Exercise goal: Only the lines from the start of the material through the line containing "return q is" are to be extracted, exactly as they appear.

☆ ☆ ☆ ☆ ☆ ☆ ☆

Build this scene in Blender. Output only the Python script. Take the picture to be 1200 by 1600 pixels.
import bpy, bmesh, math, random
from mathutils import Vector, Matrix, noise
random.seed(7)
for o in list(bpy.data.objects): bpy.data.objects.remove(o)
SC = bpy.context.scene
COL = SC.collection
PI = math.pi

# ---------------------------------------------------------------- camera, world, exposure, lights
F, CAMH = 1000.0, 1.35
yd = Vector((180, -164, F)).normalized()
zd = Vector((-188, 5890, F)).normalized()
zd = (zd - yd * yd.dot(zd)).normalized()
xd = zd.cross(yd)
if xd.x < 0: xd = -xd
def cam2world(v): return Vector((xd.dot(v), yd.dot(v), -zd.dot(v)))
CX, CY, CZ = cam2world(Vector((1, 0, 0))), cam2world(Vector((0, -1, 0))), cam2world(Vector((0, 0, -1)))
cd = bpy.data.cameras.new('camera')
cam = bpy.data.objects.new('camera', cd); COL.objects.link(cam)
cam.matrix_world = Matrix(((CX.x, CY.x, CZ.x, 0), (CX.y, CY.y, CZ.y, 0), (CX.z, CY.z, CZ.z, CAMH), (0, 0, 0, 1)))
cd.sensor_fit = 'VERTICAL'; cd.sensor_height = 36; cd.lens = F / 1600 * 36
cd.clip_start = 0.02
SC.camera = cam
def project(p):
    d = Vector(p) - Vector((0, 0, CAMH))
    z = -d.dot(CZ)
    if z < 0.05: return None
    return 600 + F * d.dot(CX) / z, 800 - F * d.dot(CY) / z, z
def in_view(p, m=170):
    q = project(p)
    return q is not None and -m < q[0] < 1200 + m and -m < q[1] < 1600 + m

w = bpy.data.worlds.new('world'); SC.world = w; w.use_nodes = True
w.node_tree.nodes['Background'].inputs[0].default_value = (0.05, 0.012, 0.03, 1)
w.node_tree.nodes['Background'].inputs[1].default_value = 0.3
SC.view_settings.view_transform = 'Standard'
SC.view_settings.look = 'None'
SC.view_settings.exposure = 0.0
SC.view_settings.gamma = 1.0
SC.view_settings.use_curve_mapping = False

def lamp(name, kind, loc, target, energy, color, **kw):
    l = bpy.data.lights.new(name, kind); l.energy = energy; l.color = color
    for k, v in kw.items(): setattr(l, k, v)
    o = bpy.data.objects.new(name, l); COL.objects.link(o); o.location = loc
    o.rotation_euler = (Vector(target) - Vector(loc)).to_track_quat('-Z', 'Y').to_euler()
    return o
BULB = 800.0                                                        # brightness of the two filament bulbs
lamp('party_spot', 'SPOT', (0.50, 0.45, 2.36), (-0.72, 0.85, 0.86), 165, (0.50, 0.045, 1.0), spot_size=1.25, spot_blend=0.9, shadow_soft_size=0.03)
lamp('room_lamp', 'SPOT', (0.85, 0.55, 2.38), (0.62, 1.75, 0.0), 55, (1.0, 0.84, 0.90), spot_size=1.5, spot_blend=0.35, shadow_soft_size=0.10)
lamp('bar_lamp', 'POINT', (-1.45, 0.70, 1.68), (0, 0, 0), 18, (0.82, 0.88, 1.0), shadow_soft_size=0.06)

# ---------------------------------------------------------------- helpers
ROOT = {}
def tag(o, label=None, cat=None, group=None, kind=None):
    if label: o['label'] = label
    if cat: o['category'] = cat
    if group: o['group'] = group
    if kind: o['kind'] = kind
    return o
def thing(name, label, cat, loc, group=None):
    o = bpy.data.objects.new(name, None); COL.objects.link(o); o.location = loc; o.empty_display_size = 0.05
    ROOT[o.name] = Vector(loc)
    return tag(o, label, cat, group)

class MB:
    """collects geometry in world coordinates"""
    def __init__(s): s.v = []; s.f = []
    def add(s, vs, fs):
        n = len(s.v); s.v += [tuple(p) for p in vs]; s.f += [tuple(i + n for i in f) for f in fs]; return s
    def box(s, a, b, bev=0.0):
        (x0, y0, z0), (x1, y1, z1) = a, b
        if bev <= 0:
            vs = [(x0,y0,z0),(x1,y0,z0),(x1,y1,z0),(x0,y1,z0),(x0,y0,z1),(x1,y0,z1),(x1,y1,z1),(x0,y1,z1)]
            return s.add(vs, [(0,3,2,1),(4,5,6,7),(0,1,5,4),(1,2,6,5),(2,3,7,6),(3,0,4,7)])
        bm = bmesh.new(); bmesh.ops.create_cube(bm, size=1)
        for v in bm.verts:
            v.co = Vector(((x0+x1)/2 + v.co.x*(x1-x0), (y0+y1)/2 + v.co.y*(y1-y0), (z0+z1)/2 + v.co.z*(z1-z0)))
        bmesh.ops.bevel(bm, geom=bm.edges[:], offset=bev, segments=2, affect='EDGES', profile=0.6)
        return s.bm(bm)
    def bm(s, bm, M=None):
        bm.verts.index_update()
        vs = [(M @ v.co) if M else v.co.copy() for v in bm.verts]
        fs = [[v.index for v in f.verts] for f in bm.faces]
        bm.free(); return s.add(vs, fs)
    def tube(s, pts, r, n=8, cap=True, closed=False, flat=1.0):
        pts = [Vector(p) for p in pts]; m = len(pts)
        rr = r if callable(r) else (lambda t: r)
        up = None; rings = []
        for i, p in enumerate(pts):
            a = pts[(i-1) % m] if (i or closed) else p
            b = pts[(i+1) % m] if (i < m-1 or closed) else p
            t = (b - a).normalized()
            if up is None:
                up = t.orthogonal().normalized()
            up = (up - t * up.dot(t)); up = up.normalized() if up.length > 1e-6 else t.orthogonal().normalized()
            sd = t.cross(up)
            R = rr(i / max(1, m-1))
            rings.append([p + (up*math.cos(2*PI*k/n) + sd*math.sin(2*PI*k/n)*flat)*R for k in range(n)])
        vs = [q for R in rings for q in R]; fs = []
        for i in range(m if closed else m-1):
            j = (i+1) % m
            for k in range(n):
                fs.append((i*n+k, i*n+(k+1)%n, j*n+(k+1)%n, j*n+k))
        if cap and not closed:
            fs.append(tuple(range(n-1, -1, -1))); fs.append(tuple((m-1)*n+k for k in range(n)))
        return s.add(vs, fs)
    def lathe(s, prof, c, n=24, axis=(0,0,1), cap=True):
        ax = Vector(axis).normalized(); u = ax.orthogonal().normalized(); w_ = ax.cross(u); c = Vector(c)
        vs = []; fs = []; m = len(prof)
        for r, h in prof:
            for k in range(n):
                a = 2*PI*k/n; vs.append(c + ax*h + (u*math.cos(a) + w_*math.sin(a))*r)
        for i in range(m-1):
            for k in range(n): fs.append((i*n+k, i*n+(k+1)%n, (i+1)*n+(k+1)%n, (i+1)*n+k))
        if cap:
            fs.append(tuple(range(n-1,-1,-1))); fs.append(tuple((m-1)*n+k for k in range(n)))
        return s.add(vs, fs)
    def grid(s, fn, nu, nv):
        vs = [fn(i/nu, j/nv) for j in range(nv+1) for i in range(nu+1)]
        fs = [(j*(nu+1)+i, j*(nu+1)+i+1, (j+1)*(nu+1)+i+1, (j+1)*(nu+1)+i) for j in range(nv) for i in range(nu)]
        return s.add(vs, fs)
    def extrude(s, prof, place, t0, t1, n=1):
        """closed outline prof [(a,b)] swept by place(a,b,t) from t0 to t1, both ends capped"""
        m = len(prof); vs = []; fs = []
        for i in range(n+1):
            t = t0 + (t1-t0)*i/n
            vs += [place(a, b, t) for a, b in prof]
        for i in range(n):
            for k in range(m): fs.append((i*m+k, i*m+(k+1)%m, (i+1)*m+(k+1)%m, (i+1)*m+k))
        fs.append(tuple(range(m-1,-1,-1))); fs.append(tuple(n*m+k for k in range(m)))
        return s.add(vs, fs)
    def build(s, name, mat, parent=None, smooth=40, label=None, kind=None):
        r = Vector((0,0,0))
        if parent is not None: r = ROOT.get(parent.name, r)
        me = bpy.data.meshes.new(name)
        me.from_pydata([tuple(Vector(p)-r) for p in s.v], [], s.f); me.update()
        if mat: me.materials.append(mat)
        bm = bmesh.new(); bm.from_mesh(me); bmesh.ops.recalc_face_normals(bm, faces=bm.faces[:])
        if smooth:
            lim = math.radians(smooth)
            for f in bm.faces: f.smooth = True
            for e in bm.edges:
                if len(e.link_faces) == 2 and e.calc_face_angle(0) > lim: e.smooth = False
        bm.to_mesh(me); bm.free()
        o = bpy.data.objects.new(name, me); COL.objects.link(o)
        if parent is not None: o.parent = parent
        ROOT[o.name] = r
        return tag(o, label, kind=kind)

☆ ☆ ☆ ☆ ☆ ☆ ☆

Output:
Build this scene in Blender. Output only the Python script. Take the picture to be 1200 by 1600 pixels.
import bpy, bmesh, math, random
from mathutils import Vector, Matrix, noise
random.seed(7)
for o in list(bpy.data.objects): bpy.data.objects.remove(o)
SC = bpy.context.scene
COL = SC.collection
PI = math.pi

# ---------------------------------------------------------------- camera, world, exposure, lights
F, CAMH = 1000.0, 1.35
yd = Vector((180, -164, F)).normalized()
zd = Vector((-188, 5890, F)).normalized()
zd = (zd - yd * yd.dot(zd)).normalized()
xd = zd.cross(yd)
if xd.x < 0: xd = -xd
def cam2world(v): return Vector((xd.dot(v), yd.dot(v), -zd.dot(v)))
CX, CY, CZ = cam2world(Vector((1, 0, 0))), cam2world(Vector((0, -1, 0))), cam2world(Vector((0, 0, -1)))
cd = bpy.data.cameras.new('camera')
cam = bpy.data.objects.new('camera', cd); COL.objects.link(cam)
cam.matrix_world = Matrix(((CX.x, CY.x, CZ.x, 0), (CX.y, CY.y, CZ.y, 0), (CX.z, CY.z, CZ.z, CAMH), (0, 0, 0, 1)))
cd.sensor_fit = 'VERTICAL'; cd.sensor_height = 36; cd.lens = F / 1600 * 36
cd.clip_start = 0.02
SC.camera = cam
def project(p):
    d = Vector(p) - Vector((0, 0, CAMH))
    z = -d.dot(CZ)
    if z < 0.05: return None
    return 600 + F * d.dot(CX) / z, 800 - F * d.dot(CY) / z, z
def in_view(p, m=170):
    q = project(p)
    return q is not None and -m < q[0] < 1200 + m and -m < q[1] < 1600 + m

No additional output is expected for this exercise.